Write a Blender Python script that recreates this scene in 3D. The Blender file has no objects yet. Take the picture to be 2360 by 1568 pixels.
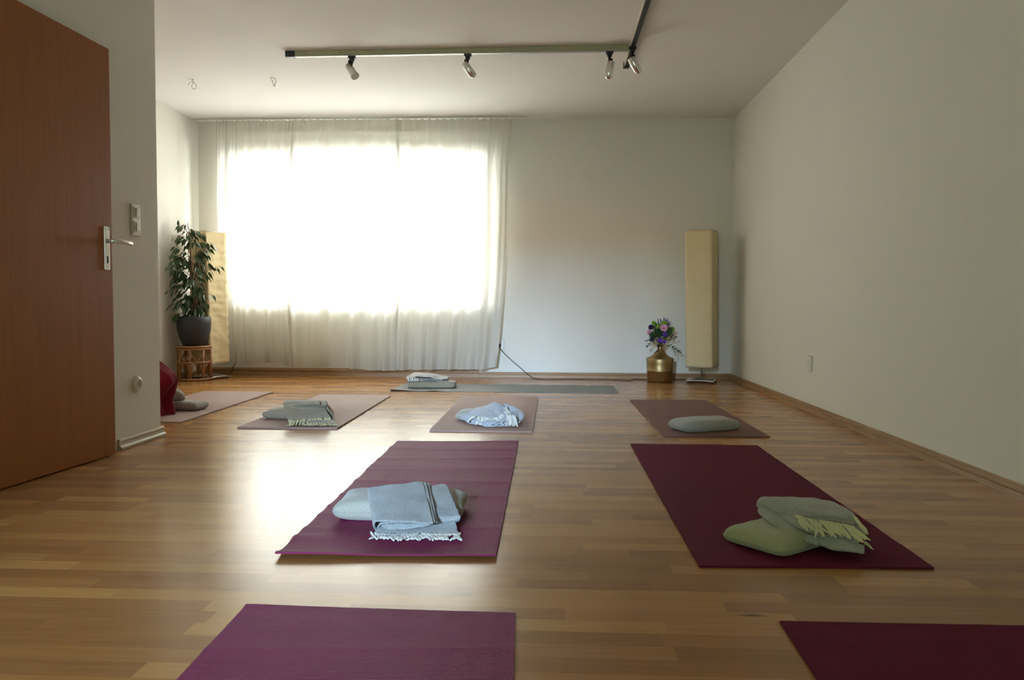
import bpy, math, random
from mathutils import Vector, Matrix, noise
random.seed(7)
S = bpy.context.scene
C = bpy.data.collections.new('studio'); S.collection.children.link(C)
PI = math.pi

# ------------------------------------------------------------------ camera
FPX, PITCH, YAW, ROLL, CAMH = 1850.66, math.radians(-2.4376), math.radians(2.8358), math.radians(0.2173), 0.70
F_ = Vector((-math.sin(YAW)*math.cos(PITCH), math.cos(YAW)*math.cos(PITCH), math.sin(PITCH)))
R0 = Vector((math.cos(YAW), math.sin(YAW), 0)); U0 = R0.cross(F_)
R_ = R0*math.cos(ROLL)+U0*math.sin(ROLL); U_ = U0*math.cos(ROLL)-R0*math.sin(ROLL)
cd = bpy.data.cameras.new('camera'); cam = bpy.data.objects.new('camera', cd); S.collection.objects.link(cam)
cd.sensor_fit = 'HORIZONTAL'; cd.sensor_width = 36; cd.lens = 36*FPX/2360; cd.clip_start = .05; cd.clip_end = 200
M = Matrix((R_, U_, -F_)).transposed().to_4x4(); M.translation = Vector((0, 0, CAMH)); cam.matrix_world = M
S.camera = cam

# main dimensions of the room (metres)
XR, YF, HC, XL, YC, XL2, YB = 1.73, 7.84, 2.503, -2.079, 4.157, -3.50, -2.6

# ------------------------------------------------------------------ light
w = bpy.data.worlds.new('sky'); S.world = w; w.use_nodes = True
bg = w.node_tree.nodes['Background']; bg.inputs[0].default_value = (.75, .86, 1, 1); bg.inputs[1].default_value = .6
def area(name, loc, rot, sx, sy, power, col):
    l = bpy.data.lights.new(name, 'AREA'); l.shape = 'RECTANGLE'; l.size = sx; l.size_y = sy; l.energy = power; l.color = col
    o = bpy.data.objects.new(name, l); S.collection.objects.link(o); o.location = loc; o.rotation_euler = rot; return o
# daylight outside the curtained window, and outside the rear window
area('daylight_front', (-1.35, YF+1.7, 1.8), (-PI/2-.10, 0, 0), 4.6, 3.2, 1560, (1, .985, .985))
# sky, sunlit facade and garden seen through the rear window
area('sky_rear', (-2.1, -8.2, 2.92), (PI/2-.1, 0, -.2), 1.0, .74, 3900, (.45, .68, 1))
area('facade_rear', (-2.1, -8.2, 2.38), (PI/2, 0, -.2), 1.0, .3, 330, (1, .50, .22))
area('garden_rear', (-1.45, YB-.5, 1.1), (PI/2+.2, 0, -.35), 1.0, 1.6, 95, (.76, 1, .78))
sl = bpy.data.lights.new('sun', 'SUN'); sl.energy = 5; sl.angle = math.radians(.6); sl.color = (1, .95, .85)
so = bpy.data.objects.new('sun', sl); S.collection.objects.link(so)
so.rotation_euler = Vector((.18, -.78, -.60)).to_track_quat('-Z', 'Y').to_euler()
S.view_settings.view_transform = 'Standard'; S.view_settings.look = 'None'
S.view_settings.exposure = -.18; S.view_settings.gamma = 1; S.view_settings.use_curve_mapping = False

# ------------------------------------------------------------------ helpers
def ray(px, py): return (F_*FPX + R_*(px-1180) - U_*(py-784)).normalized()
def PZ(px, py, z=0.0):
    d = ray(px, py); t = (z-CAMH)/d.z; return Vector((0, 0, CAMH))+d*t
def PY(px, py, y):
    d = ray(px, py); t = y/d.y; return Vector((0, 0, CAMH))+d*t
def PX(px, py, x):
    d = ray(px, py); t = x/d.x; return Vector((0, 0, CAMH))+d*t

class MB:
    def __init__(s): s.v = []; s.f = []; s.sm = []
    def add(s, vs, fs, sm=False):
        n = len(s.v); s.v += [tuple(v) for v in vs]; s.f += [tuple(i+n for i in f) for f in fs]; s.sm += [sm]*len(fs); return s
    def box(s, a, b, rot=None, org=None):
        x0, y0, z0 = a; x1, y1, z1 = b
        vs = [Vector(p) for p in ((x0,y0,z0),(x1,y0,z0),(x1,y1,z0),(x0,y1,z0),(x0,y0,z1),(x1,y0,z1),(x1,y1,z1),(x0,y1,z1))]
        if rot is not None: vs = [rot@v for v in vs]
        if org is not None: vs = [v+org for v in vs]
        return s.add(vs, [(0,3,2,1),(4,5,6,7),(0,1,5,4),(1,2,6,5),(2,3,7,6),(3,0,4,7)])
    def tube(s, pts, r, n=8, caps=True, sm=True):
        pts = [Vector(p) for p in pts]; N = len(pts)
        rs = r if isinstance(r, (list, tuple)) else [r]*N
        vs = []; up = None
        for i, p in enumerate(pts):
            t = (pts[min(i+1, N-1)]-pts[max(i-1, 0)])
            t = t.normalized() if t.length > 1e-9 else Vector((0, 0, 1))
            if up is None: up = t.orthogonal().normalized()
            up = (up-t*up.dot(t)); up = up.normalized() if up.length > 1e-6 else t.orthogonal().normalized()
            b = t.cross(up)
            for k in range(n):
                a = 2*PI*k/n; vs.append(p+(up*math.cos(a)+b*math.sin(a))*rs[i])
        fs = [(i*n+k, i*n+(k+1) % n, (i+1)*n+(k+1) % n, (i+1)*n+k) for i in range(N-1) for k in range(n)]
        s.add(vs, fs, sm)
        if caps:
            m = len(s.v)-len(vs)
            s.f += [tuple(m+k for k in reversed(range(n))), tuple(m+(N-1)*n+k for k in range(n))]; s.sm += [False]*2
        return s
    def lathe(s, prof, n=40, org=(0, 0, 0), sm=True):
        o = Vector(org); vs = []; K = len(prof)
        for r, z in prof:
            for k in range(n):
                a = 2*PI*k/n; vs.append(o+Vector((r*math.cos(a), r*math.sin(a), z)))
        fs = [(i*n+k, i*n+(k+1) % n, (i+1)*n+(k+1) % n, (i+1)*n+k) for i in range(K-1) for k in range(n)]
        return s.add(vs, fs, sm)
    def ball(s, c, r, sx=1, sy=1, sz=1, n=12, m=8, bump=0, seed=0):
        c = Vector(c); vs = []
        for i in range(m+1):
            th = PI*i/m
            for k in range(n):
                a = 2*PI*k/n; d = Vector((math.sin(th)*math.cos(a), math.sin(th)*math.sin(a), math.cos(th)))
                q = r*(1+bump*noise.noise(d*4+Vector((seed, 0, 0))))
                vs.append(c+Vector((d.x*sx*q, d.y*sy*q, d.z*sz*q)))
        fs = [(i*n+k, (i+1)*n+k, (i+1)*n+(k+1) % n, i*n+(k+1) % n) for i in range(m) for k in range(n)]
        return s.add(vs, fs, True)
    def grid(s, P, sm=True):          # P: rows of points
        m, n = len(P), len(P[0]); vs = [p for r in P for p in r]
        return s.add(vs, [(i*n+k, i*n+k+1, (i+1)*n+k+1, (i+1)*n+k) for i in range(m-1) for k in range(n-1)], sm)
    def extrude_profile(s, prof, a, b, side, up=Vector((0, 0, 1))):
        # prof: list of (depth, height), swept from a to b
        a, b = Vector(a), Vector(b); n = len(prof)
        vs = [p+side*d+up*h for p in (a, b) for d, h in prof]
        fs = [(k, (k+1) % n, n+(k+1) % n, n+k) for k in range(n)]
        fs += [tuple(reversed(range(n))), tuple(range(n, 2*n))]
        return s.add(vs, fs)
    def build(s, name, m, parent=None, mods=None, bevel=0, origin=None):
        me = bpy.data.meshes.new(name)
        vs = s.v
        if origin is not None: o0 = Vector(origin); vs = [tuple(Vector(v)-o0) for v in vs]
        me.from_pydata(vs, [], s.f); me.polygons.foreach_set('use_smooth', s.sm); me.materials.append(m); me.update()
        ob = bpy.data.objects.new(name, me); C.objects.link(ob)
        if origin is not None: ob.location = origin
        if parent: ob.parent = parent
        if bevel:
            b = ob.modifiers.new('bevel', 'BEVEL'); b.width = bevel; b.segments = 3; b.limit_method = 'ANGLE'
        for k in mods or []:
            if k[0] == 'SOLID':
                q = ob.modifiers.new('thickness', 'SOLIDIFY'); q.thickness = k[1]; q.offset = 0
            if k[0] == 'SUB':
                q = ob.modifiers.new('smooth', 'SUBSURF'); q.levels = k[1]; q.render_levels = k[1]
        return ob
def tag(o, label=None, cat=None, group=None, kind=None):
    if label: o['label'] = label
    if cat: o['category'] = cat
    if group: o['group'] = group
    if kind: o['kind'] = kind
    return o
def thing(name, label, cat, loc=(0, 0, 0), group=None):
    o = bpy.data.objects.new(name, None); C.objects.link(o); o.location = loc; o.empty_display_size = .05
    return tag(o, label, cat, group)
def rel(mb, name, m, parent, **k):    # mesh given in world coordinates, child of an empty
    l = parent.location; mb.v = [tuple(Vector(v)-l) for v in mb.v]
    return mb.build(name, m, parent, **k)
def catmull(pts, n):
    out = []; N = len(pts)
    for i in range(N-1):
        p0, p1, p2, p3 = pts[max(i-1, 0)], pts[i], pts[i+1], pts[min(i+2, N-1)]
        for j in range(n):
            t = j/n
            out.append(.5*((2*p1)+(p2-p0)*t+(2*p0-5*p1+4*p2-p3)*t*t+(3*p1-p0-3*p2+p3)*t**3))
    out.append(pts[-1]); return out
def lerp_tab(tab, x):
    if x <= tab[0][0]: return tab[0][1]
    for (a, b), (c, d) in zip(tab, tab[1:]):
        if x <= c: return b+(d-b)*(x-a)/(c-a)
    return tab[-1][1]

# ------------------------------------------------------------------ materials
class NT:
    def __init__(s, name):
        s.m = bpy.data.materials.new(name); s.m.use_nodes = True; s.t = s.m.node_tree; s.n = s.t.nodes
        s.b = s.n['Principled BSDF']; s.out = s.n['Material Output']
        s.tc = s.n.new('ShaderNodeTexCoord')
    def node(s, ty, **k):
        q = s.n.new(ty)
        for a, v in k.items():
            if a.startswith('i_'): q.inputs[a[2:].replace('_', ' ')].default_value = v
            elif a[0] == 'I' and a[1:].isdigit():
                if isinstance(v, bpy.types.NodeSocket): s.t.links.new(v, q.inputs[int(a[1:])])
                else: q.inputs[int(a[1:])].default_value = v
            else: setattr(q, a, v)
        return q
    def link(s, a, b): s.t.links.new(a, b)
    def math(s, op, a, b=None, c=None):
        q = s.n.new('ShaderNodeMath'); q.operation = op
        for i, v in enumerate((a, b, c)):
            if v is None: continue
            if isinstance(v, bpy.types.NodeSocket): s.link(v, q.inputs[i])
            else: q.inputs[i].default_value = v
        return q.outputs[0]
    def mapping(s, src, scale, rot=(0, 0, 0)):
        q = s.n.new('ShaderNodeMapping'); q.inputs['Scale'].default_value = scale; q.inputs['Rotation'].default_value = rot
        s.link(src, q.inputs['Vector']); return q.outputs[0]
    def noise(s, vec, scale, detail=3, rough=.5):
        q = s.n.new('ShaderNodeTexNoise'); q.inputs['Scale'].default_value = scale; q.inputs['Detail'].default_value = detail
        q.inputs['Roughness'].default_value = rough
        if vec is not None: s.link(vec, q.inputs['Vector'])
        return q.outputs['Fac']
    def ramp(s, fac, stops):
        q = s.n.new('ShaderNodeValToRGB'); e = q.color_ramp.elements
        e[0].position, e[0].color = stops[0][0], (*stops[0][1], 1); e[1].position, e[1].color = stops[-1][0], (*stops[-1][1], 1)
        for p, c in stops[1:-1]: k = e.new(p); k.color = (*c, 1)
        s.link(fac, q.inputs[0]); return q.outputs[0]
    def bump(s, h, strength, dist=.01, normal=None):
        q = s.n.new('ShaderNodeBump'); q.inputs['Strength'].default_value = strength; q.inputs['Distance'].default_value = dist
        s.link(h, q.inputs['Height'])
        if normal is not None: s.link(normal, q.inputs['Normal'])
        s.link(q.outputs[0], s.b.inputs['Normal']); return q.outputs[0]
    def set(s, **k):
        for a, v in k.items(): s.b.inputs[a.replace('_', ' ')].default_value = v
        return s
def mix_col(c, f): return tuple(x*f for x in c)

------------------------

Exercise: Starting at the top of the listing above, reproduce each line up to and including the one with "PI = math.pi"; omit the pictures.

Result of the exercise:
Write a Blender Python script that recreates this scene in 3D. The Blender file has no objects yet. Take the picture to be 2360 by 1568 pixels.
import bpy, math, random
from mathutils import Vector, Matrix, noise
random.seed(7)
S = bpy.context.scene
C = bpy.data.collections.new('studio'); S.collection.children.link(C)
PI = math.pi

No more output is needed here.